INEOS response to the European industrial strategy
Tom Crotty, Director of Corporate Affairs, INEOS
INEOS is disappointed that the EU Chemical Industry Action Plan fails to address the urgency of industry’s position.
“The Chemical Industry Action Plan is too little, too late. It fails to address the real issues, while the US and China race off with the keys to our industrial base. Europe talks, they act, and that’s why investment, innovation and jobs are packing their bags and heading elsewhere,” Tom Crotty, Director of Corporate Affairs, INEOS, said.
Crotty further added: “The Plan fails to tackle two of the most immediate pressing threats to the survival of Europe’s chemical industry: firstly, the high cost of gas and secondly, the escalating cost of carbon emissions. Without urgent and bold action in these areas, Europe’s competitiveness will continue to erode.
“Look at our site in Cologne. It is one of the most advanced integrated petrochemical facilities in Europe. Compared to the US, our gas bill is €100 million higher.

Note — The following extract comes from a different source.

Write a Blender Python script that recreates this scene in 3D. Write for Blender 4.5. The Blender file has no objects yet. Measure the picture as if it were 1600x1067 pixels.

Electricity is €40 million more. And our carbon costs are heading towards €100 million annually. That’s €240 million in additional cost every year, just to operate in Europe.
“This is not a level playing field. In the past two years alone, over 20 chemical plants have closed across the continent. Investment and jobs are shifting to regions with cheaper energy, no carbon penalties, and industrial policies that support long-term growth. If this continues, Europe will face accelerating deindustrialisation, losing its skills base, weakening supply chains, and shifting emissions and jobs abroad.
“Europe needs more than ambition, it needs action. Immediate reduction of gas pricing and removal of carbon costs must be the next step if we are serious about maintaining a chemical industry in Europe.”